§ **What you will do**: Quote each record exactly, please, leaving none out.

§ **Dataset excerpts**:
Begin

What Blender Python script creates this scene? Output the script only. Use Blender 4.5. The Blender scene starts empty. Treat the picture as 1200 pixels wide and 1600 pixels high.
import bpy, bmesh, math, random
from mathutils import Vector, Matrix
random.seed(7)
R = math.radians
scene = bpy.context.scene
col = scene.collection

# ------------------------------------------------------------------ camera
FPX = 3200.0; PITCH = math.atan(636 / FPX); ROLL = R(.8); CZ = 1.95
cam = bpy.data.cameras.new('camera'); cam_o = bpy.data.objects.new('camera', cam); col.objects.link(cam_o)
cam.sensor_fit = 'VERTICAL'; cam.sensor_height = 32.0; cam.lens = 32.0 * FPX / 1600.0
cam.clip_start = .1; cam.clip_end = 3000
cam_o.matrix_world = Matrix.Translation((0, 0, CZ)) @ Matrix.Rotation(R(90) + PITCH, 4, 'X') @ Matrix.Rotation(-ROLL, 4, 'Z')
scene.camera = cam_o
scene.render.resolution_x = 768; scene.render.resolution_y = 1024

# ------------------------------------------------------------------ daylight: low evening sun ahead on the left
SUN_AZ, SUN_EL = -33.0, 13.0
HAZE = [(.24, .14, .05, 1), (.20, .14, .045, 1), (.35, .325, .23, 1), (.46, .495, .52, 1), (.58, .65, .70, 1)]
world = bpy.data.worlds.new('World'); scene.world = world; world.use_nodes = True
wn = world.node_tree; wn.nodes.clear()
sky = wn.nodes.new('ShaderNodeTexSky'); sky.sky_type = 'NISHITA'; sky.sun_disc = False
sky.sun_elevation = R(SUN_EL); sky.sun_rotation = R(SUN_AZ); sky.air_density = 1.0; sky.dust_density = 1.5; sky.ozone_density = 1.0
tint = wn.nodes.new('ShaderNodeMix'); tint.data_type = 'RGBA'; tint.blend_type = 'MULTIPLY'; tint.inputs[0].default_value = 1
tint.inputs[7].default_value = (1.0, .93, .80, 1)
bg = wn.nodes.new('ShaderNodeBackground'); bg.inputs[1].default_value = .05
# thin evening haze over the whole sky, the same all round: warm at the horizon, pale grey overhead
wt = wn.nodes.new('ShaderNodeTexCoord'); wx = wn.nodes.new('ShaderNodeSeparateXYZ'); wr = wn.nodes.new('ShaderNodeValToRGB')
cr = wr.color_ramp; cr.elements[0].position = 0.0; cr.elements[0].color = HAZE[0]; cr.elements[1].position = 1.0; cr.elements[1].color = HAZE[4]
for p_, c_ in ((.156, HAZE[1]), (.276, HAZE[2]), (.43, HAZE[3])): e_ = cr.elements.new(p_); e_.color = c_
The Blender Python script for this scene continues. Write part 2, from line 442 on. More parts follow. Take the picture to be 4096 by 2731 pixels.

End

§ **Expected output**:
What Blender Python script creates this scene? Output the script only. Use Blender 4.5. The Blender scene starts empty. Treat the picture as 1200 pixels wide and 1600 pixels high.
import bpy, bmesh, math, random
from mathutils import Vector, Matrix
random.seed(7)
R = math.radians
scene = bpy.context.scene
col = scene.collection

# ------------------------------------------------------------------ camera
FPX = 3200.0; PITCH = math.atan(636 / FPX); ROLL = R(.8); CZ = 1.95
cam = bpy.data.cameras.new('camera'); cam_o = bpy.data.objects.new('camera', cam); col.objects.link(cam_o)
cam.sensor_fit = 'VERTICAL'; cam.sensor_height = 32.0; cam.lens = 32.0 * FPX / 1600.0
cam.clip_start = .1; cam.clip_end = 3000
cam_o.matrix_world = Matrix.Translation((0, 0, CZ)) @ Matrix.Rotation(R(90) + PITCH, 4, 'X') @ Matrix.Rotation(-ROLL, 4, 'Z')
scene.camera = cam_o
scene.render.resolution_x = 768; scene.render.resolution_y = 1024

# ------------------------------------------------------------------ daylight: low evening sun ahead on the left
SUN_AZ, SUN_EL = -33.0, 13.0
HAZE = [(.24, .14, .05, 1), (.20, .14, .045, 1), (.35, .325, .23, 1), (.46, .495, .52, 1), (.58, .65, .70, 1)]
world = bpy.data.worlds.new('World'); scene.world = world; world.use_nodes = True
wn = world.node_tree; wn.nodes.clear()
sky = wn.nodes.new('ShaderNodeTexSky'); sky.sky_type = 'NISHITA'; sky.sun_disc = False
sky.sun_elevation = R(SUN_EL); sky.sun_rotation = R(SUN_AZ); sky.air_density = 1.0; sky.dust_density = 1.5; sky.ozone_density = 1.0
tint = wn.nodes.new('ShaderNodeMix'); tint.data_type = 'RGBA'; tint.blend_type = 'MULTIPLY'; tint.inputs[0].default_value = 1
tint.inputs[7].default_value = (1.0, .93, .80, 1)
bg = wn.nodes.new('ShaderNodeBackground'); bg.inputs[1].default_value = .05
# thin evening haze over the whole sky, the same all round: warm at the horizon, pale grey overhead
wt = wn.nodes.new('ShaderNodeTexCoord'); wx = wn.nodes.new('ShaderNodeSeparateXYZ'); wr = wn.nodes.new('ShaderNodeValToRGB')
cr = wr.color_ramp; cr.elements[0].position = 0.0; cr.elements[0].color = HAZE[0]; cr.elements[1].position = 1.0; cr.elements[1].color = HAZE[4]
for p_, c_ in ((.156, HAZE[1]), (.276, HAZE[2]), (.43, HAZE[3])): e_ = cr.elements.new(p_); e_.color = c_
The Blender Python script for this scene continues. Write part 2, from line 442 on. More parts follow. Take the picture to be 4096 by 2731 pixels.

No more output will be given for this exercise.